FOM: total repudiation of McLarty

Vaughan Pratt pratt at cs.Stanford.EDU
Wed Feb 25 18:15:20 EST 1998


From: Stephen G Simpson <simpson at math.psu.edu>
>My view is that "categorical
>foundations" is a sham, false, misleading, etc etc.  When forced to
>discuss it, I refer to it as categorical mis-foundations, categorical
>dys-foundations, categorical non-foundations, etc.

Steve is like a pianist who has played only Beethoven all his life.
Confronted with a Scott Joplin score, his fingers tell him that this is
not even music.

In that sense Steve's position is understandable, if not entirely
reasonable.  For those whose world view makes every object a set, there
can be no categorical foundations.

I have never met a category theorist who thought every object was a set.
Category theorists simply don't think that way.  A category theorist
views sets as discrete entities, like sand (I think it was Poincare
who viewed sets in these terms, long before there was category theory).

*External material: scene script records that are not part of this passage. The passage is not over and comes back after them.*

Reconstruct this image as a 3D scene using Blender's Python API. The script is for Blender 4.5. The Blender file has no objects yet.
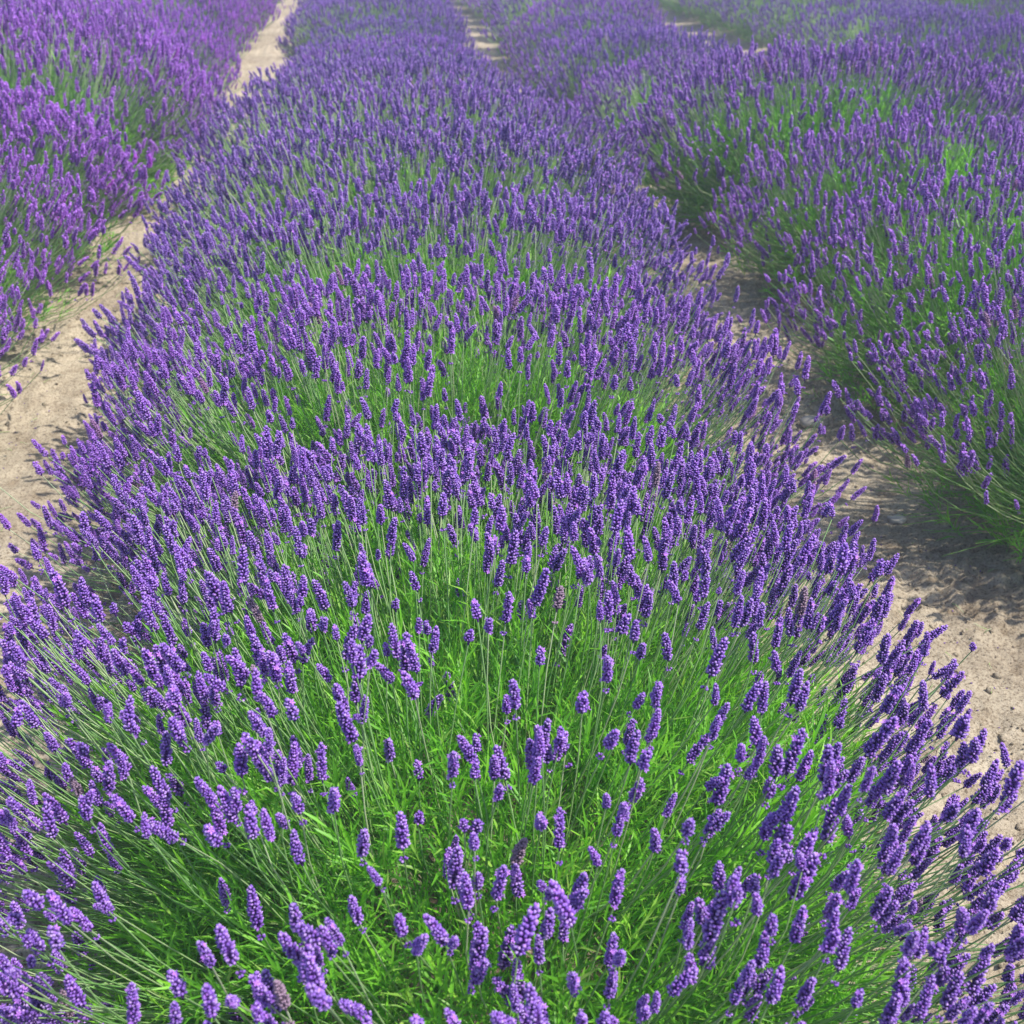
import bpy, math
import numpy as np
from mathutils import Vector, Matrix

# ------------------------------------------------------------------ camera, sky, sun, exposure
scene = bpy.context.scene
C = scene.collection
IMG = 1024
F_PX = 1170.0
PITCH = math.radians(28.2)
YAW = math.radians(6.4)
CAM = Vector((0.0, 0.0, 1.46))

cam_data = bpy.data.cameras.new("camera")
cam_data.sensor_width = 36.0
cam_data.lens = 36.0 * F_PX / IMG
cam_data.clip_start = 0.05
cam_data.clip_end = 2000.0
cam_data.dof.use_dof = True
cam_data.dof.focus_distance = 1.75
cam_data.dof.aperture_fstop = 8.5
cam = bpy.data.objects.new("camera", cam_data)
C.objects.link(cam)
cam.location = CAM
cam.rotation_euler = (math.pi / 2 - PITCH, 0.0, -YAW)
scene.camera = cam

SUN_EL = math.radians(58)
SUN_AZ = math.radians(110)          # clockwise from +Y (the direction of the rows)
world = bpy.data.worlds.new("World")
scene.world = world
world.use_nodes = True
wn = world.node_tree
wn.nodes.clear()
sky = wn.nodes.new("ShaderNodeTexSky")
sky.sky_type = 'NISHITA'
sky.sun_disc = False
sky.sun_elevation = SUN_EL
sky.sun_rotation = SUN_AZ
bg = wn.nodes.new("ShaderNodeBackground")
bg.inputs['Strength'].default_value = 0.15
wo = wn.nodes.new("ShaderNodeOutputWorld")
wn.links.new(sky.outputs[0], bg.inputs['Color'])
wn.links.new(bg.outputs[0], wo.inputs['Surface'])

sun_data = bpy.data.lights.new("sun", 'SUN')
sun_data.energy = 4.2
sun_data.angle = math.radians(1.0)
sun_data.color = (1.0, 0.955, 0.88)
sun = bpy.data.objects.new("sun", sun_data)
C.objects.link(sun)
sdir = Vector((math.sin(SUN_AZ) * math.cos(SUN_EL), math.cos(SUN_AZ) * math.cos(SUN_EL), math.sin(SUN_EL)))
sun.rotation_euler = sdir.to_track_quat('Z', 'Y').to_euler()
sun.location = sdir * 30

scene.view_settings.view_transform = 'Standard'
scene.view_settings.look = 'None'
scene.view_settings.exposure = 0.80
scene.view_settings.gamma = 1.0
scene.render.engine = 'CYCLES'
scene.cycles.max_bounces = 8
scene.cycles.diffuse_bounces = 4
scene.cycles.transmission_bounces = 4

# ------------------------------------------------------------------ materials

def new_mat(name):
    m = bpy.data.materials.new(name)
    m.use_nodes = True
    nt = m.node_tree
    nt.nodes.clear()
    out = nt.nodes.new("ShaderNodeOutputMaterial")
    return m, nt, out


def N(nt, kind, **kw):
    n = nt.nodes.new(kind)
    for k, v in kw.items():
        setattr(n, k, v)
    return n


def ramp(nt, fac, stops):
    r = nt.nodes.new("ShaderNodeValToRGB")
    els = r.color_ramp.elements
    while len(els) < len(stops):
        els.new(0.5)
    for e, (p, c) in zip(els, stops):
        e.position = p
        e.color = (*c, 1)
    nt.links.new(fac, r.inputs[0])
    return r.outputs[0]


def mix(nt, fac, a, b, blend='MIX'):
    m = nt.nodes.new("ShaderNodeMix")
    m.data_type = 'RGBA'
    m.blend_type = blend
    for s, v in ((m.inputs[0], fac), (m.inputs[6], a), (m.inputs[7], b)):
        if hasattr(v, 'links'):
            nt.links.new(v, s)
        elif isinstance(v, tuple):
            s.default_value = (*v, 1)
        else:
            s.default_value = v
    return m.outputs[2]


def leafy(nt, out, color, transl_color, transl, rough, spec=0.4):
    p = N(nt, "ShaderNodeBsdfPrincipled")
    p.inputs['Roughness'].default_value = rough
    p.inputs['Specular IOR Level'].default_value = spec
    nt.links.new(color, p.inputs['Base Color'])
    t = N(nt, "ShaderNodeBsdfTranslucent")
    nt.links.new(transl_color, t.inputs['Color'])
    ms = N(nt, "ShaderNodeMixShader")
    ms.inputs[0].default_value = transl
    nt.links.new(p.outputs[0], ms.inputs[1])
    nt.links.new(t.outputs[0], ms.inputs[2])
    nt.links.new(ms.outputs[0], out.inputs['Surface'])


def tint(nt):
    a = N(nt, "ShaderNodeAttribute")
    a.attribute_name = "tint"
    s = N(nt, "ShaderNodeSeparateColor")
    nt.links.new(a.outputs['Color'], s.inputs[0])
    return s.outputs[0], s.outputs[1], s.outputs[2]


def objattr(nt, name):
    a = N(nt, "ShaderNodeAttribute")
    a.attribute_type = 'OBJECT'
    a.attribute_name = name
    return a.outputs['Fac']


# flowers: R = per flower head, G = 0 at the calyx base .. 1 at the bud tip, B = per bud
M_FLOWER, nt, out = new_mat("lavender_bloom")
r, g, b = tint(nt)
cool = ramp(nt, r, [(0.0, (0.065, 0.035, 0.20)), (0.45, (0.115, 0.048, 0.32)), (0.8, (0.19, 0.065, 0.43)), (0.93, (0.19, 0.065, 0.43)), (0.97, (0.26, 0.25, 0.18))])
warm = ramp(nt, r, [(0.0, (0.15, 0.024, 0.30)), (0.5, (0.32, 0.045, 0.54)), (1.0, (0.52, 0.08, 0.72))])
base = mix(nt, objattr(nt, "warmth"), cool, warm)
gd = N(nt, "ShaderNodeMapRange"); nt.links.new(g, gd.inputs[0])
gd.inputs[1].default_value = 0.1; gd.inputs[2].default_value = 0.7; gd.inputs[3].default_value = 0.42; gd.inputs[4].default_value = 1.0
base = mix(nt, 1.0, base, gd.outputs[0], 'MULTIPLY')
tipw = (0.58, 0.22, 0.86)
tipc = ramp(nt, b, [(0.0, (0.15, 0.08, 0.42)), (0.5, (0.34, 0.20, 0.68)), (0.80, (0.72, 0.54, 0.94)), (1.0, (0.50, 0.20, 0.76))])
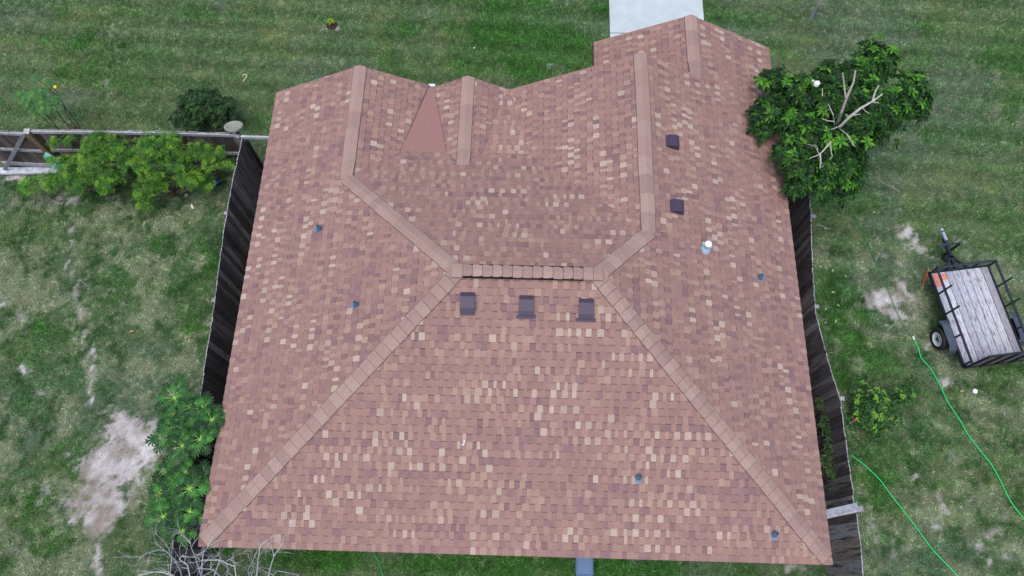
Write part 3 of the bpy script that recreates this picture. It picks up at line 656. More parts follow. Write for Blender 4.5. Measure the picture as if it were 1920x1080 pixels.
for (px, py, rp, z) in lobes:
    c = at(px, py, z); r = rp / 1.0 * (17.2 - z) / F; lobes2.append((c, r))
    limb(mbt, fork + rdir() * .1, c - [0, 0, .15], .05, .015, col=lin((92, 82, 74)))
    n = int(85 * (r / .45) ** 2) + 10
    for i in range(n):
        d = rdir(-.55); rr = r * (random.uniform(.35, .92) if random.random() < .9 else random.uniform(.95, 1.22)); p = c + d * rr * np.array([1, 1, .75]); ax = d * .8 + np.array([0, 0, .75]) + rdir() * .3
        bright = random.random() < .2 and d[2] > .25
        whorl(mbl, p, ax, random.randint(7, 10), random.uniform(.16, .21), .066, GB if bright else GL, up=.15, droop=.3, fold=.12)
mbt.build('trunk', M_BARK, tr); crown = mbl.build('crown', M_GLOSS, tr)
mb = MB(); DW = lin((188, 182, 180)); DW2 = lin((160, 152, 148))
def deadp(pts, r0, r1, col=DW, n=6):
    P = [at(px, py, z + .12) for px, py, z in pts]; r0 *= 1.15; r1 *= 1.1; mb.tube(P, [r0 + (r1 - r0) * i / (len(P) - 1) for i in range(len(P))], n, col=col)
deadp([(1566, 240, 3.2), (1578, 210, 3.9), (1588, 182, 4.2), (1600, 155, 4.3), (1604, 132, 4.35)], .03, .016, DW2)
deadp([(1586, 184, 4.2), (1583, 160, 4.3), (1580, 136, 4.4)], .018, .012, DW2)
deadp([(1570, 243, 3.3), (1590, 222, 3.9), (1612, 204, 4.1), (1636, 190, 4.2), (1655, 176, 4.3)], .035, .012)
deadp([(1636, 190, 4.2), (1641, 172, 4.3), (1648, 160, 4.4)], .018, .012); deadp([(1634, 191, 4.2), (1648, 193, 4.3)], .013, .007)
deadp([(1606, 210, 4.1), (1590, 222, 4.0), (1576, 236, 4.1), (1558, 243, 4.1)], .014, .007); deadp([(1592, 220, 4.1), (1585, 214, 4.2)], .012, .007)
deadp([(1565, 238, 3.3), (1562, 215, 4.0), (1553, 195, 4.1)], .015, .008, lin((160, 168, 172))); deadp([(1564, 228, 3.8), (1550, 226, 4.0), (1541, 222, 4.1)], .013, .007)
deadp([(1572, 240, 3.4), (1588, 252, 3.9), (1603, 275, 4.0)], .014, .007); deadp([(1542, 180, 4.0), (1542, 165, 4.1)], .01, .006)
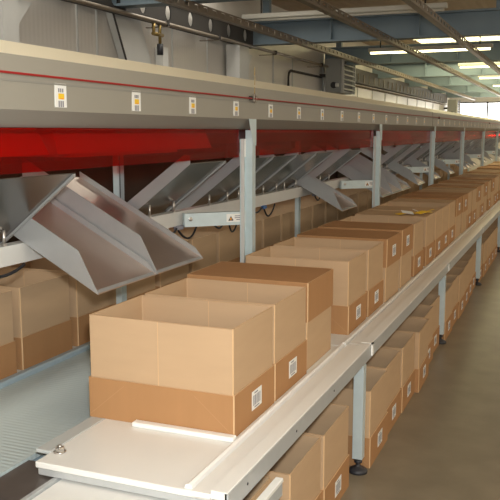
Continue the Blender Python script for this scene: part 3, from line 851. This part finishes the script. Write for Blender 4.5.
Mp = Matrix.Translation((-0.09, 0.0, 0.016)) @ Euler((0.25, 0.15, 0.5)).to_matrix().to_4x4()
b.box((-0.05, -0.03, 0), (0.05, 0.03, 0.003), M_WHITE, Mp)
Mp = Matrix.Translation((-0.02, 0.12, 0.014)) @ Euler((-0.2, 0.3, -0.3)).to_matrix().to_4x4()
b.box((-0.05, -0.02, 0), (0.05, 0.02, 0.003), M_WHITE, Mp); b.build('paper', t)

# ------------------------------------------------------------------ light
def light(name, kind, loc, energy, col, **kw):
    l = bpy.data.lights.new(name, kind); l.energy = energy; l.color = col
    for k, v in kw.items(): setattr(l, k, v)
    o = bpy.data.objects.new(name, l); COL.objects.link(o); o.location = loc
    return o
light('camera_flash', 'POINT', (0.05, 0.02, 1.86), 262, (0.96, 0.99, 1.0), shadow_soft_size=0.05)
# added fill lamps over the aisle, right half of the hall, no rooflights there
for i, y in enumerate((1.5, 7.5, 13.5, 20.0, 26.0)):
    o = light('roof_fill', 'AREA', (1.7, y, 3.66), 32, (1.0, 0.82, 0.55), shape='RECTANGLE', size=1.0, size_y=3.5)
for y in (1.0, 5.0, 8.5):  # added fill lamps washing the left wall and cap, no roof opening here
    light('roof_fill', 'AREA', (-4.0, y, 3.68), 30, (1.0, 0.95, 0.84), shape='RECTANGLE', size=0.9, size_y=2.6)
wd = bpy.data.worlds.new('World'); sc.world = wd; wd.use_nodes = True
wd.node_tree.nodes['Background'].inputs[0].default_value = (1.0, 0.95, 0.85, 1)
wd.node_tree.nodes['Background'].inputs[1].default_value = 0.3

# ------------------------------------------------------------------ camera
cd = bpy.data.cameras.new('Camera'); cam = bpy.data.objects.new('Camera', cd); COL.objects.link(cam)
cd.sensor_fit = 'HORIZONTAL'; cd.sensor_width = 36.0; cd.lens = 787.0/500*36.0; cd.clip_end = 100
cam.location = (0, 0, 1.7)
cam.rotation_euler = (math.radians(90-8.53), 0, math.radians(22.2))
sc.camera = cam
sc.view_settings.view_transform = 'Standard'; sc.view_settings.look = 'None'
sc.view_settings.exposure = 0.14; sc.view_settings.gamma = 1.0
sc.view_settings.use_curve_mapping = False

Most objects encountered in practical mathematics are not sandlike, they
have some degree of coherence, of glue stiffening them up.  The real line
is not just the set of its points, that would be just an uncountable set,
isomorphic to the set of continuous real functions.  To be recognizable
as the real line it needs some glue to hold it together and give it
its shape.

Of course set theorists have to believe something like this too.
What distinguishes set theorists from category theorists is the order in
which they add the ingredients.  Set theorists start with the points and
will add glue if persuaded that it is worthwhile.  Category theorists
start with the glue and will add points if you ask nicely.

Sand and glue are pretty basic mathematical ingredients.  Surely the
prejudice that all foundations *must* start from sand can be overcome just
as readily as can the various racist, sexist, and religious prejudices
that cloud our thoughts (which may not be saying much).